SoFi’s upcoming earnings report marks a notable shift from the uncertainty of 2022–2023 to growing investor optimism, driven by favorable data and lowered expectations. The company, once mired in fears over delinquencies and fair value accounting, now benefits from a positive macro backdrop and strategic positioning, setting the stage for a potential earnings beat. March website traffic surged to an all-time high of 21.19 million visits—fueled by effective marketing through high-profile partnerships like the NBA and TGL—and supports speculation that SoFi added a record 903,000 new members this quarter. That figure, if confirmed, would mark the first time SoFi surpasses 900k net adds in a single quarter, signaling accelerating user growth as the company leans into reinvestment for 2025.
On the lending front, SoFi’s performance is poised to impress despite some uncertainty around timing of the Blue Owl Capital partnership. The $5 billion agreement, confirmed in March, could drive originations between $130M and $625M, contributing meaningfully to record estimated originations of $5.4B to $6.0B this quarter. Student and home loans are expected to moderate slightly, reflecting macro headwinds, but still contribute meaningfully. Meanwhile, nearly 90% of SoFi’s loans are now deposit-funded, and the company has lowered its APY from 4.6% to 3.8%, a move that enhances net interest margin while maintaining deposit growth. The APY cut alone is projected to generate $17M in additional revenue, supporting lending revenue growth from $423M to $440M sequentially.

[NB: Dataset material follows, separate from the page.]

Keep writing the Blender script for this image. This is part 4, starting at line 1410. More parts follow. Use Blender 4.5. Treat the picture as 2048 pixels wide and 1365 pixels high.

SoFi’s Financial Services segment continues to grow steadily, benefiting from Lending-as-a-Platform (LPB) momentum, falling deposit costs, rising average revenue per user, and broader ecosystem stickiness. Financial Services revenue is projected to rise by $20M to $277.2M, with further upside if LPB initiatives launched early in Q1. While the Technology Platform segment remains muted at a projected $105M, green shoots of recovery are emerging. Combined, this supports an adjusted net revenue forecast of $782M—far exceeding the company’s $735M guide and Street consensus of $739M—representing 34.7% year-over-year growth. Adjusted EBITDA is expected at $213M, above both internal and external forecasts, and GAAP net income is forecasted at $0.05 per share versus consensus at $0.03. Though SoFi may again guide conservatively for Q2, the backdrop of member growth, improved margins, and cross-sell potential suggest continued momentum. Regardless of short-term stock fluctuations, SoFi’s fundamentals remain strong, offering a compelling blend of high growth, operational discipline, and long-term upside.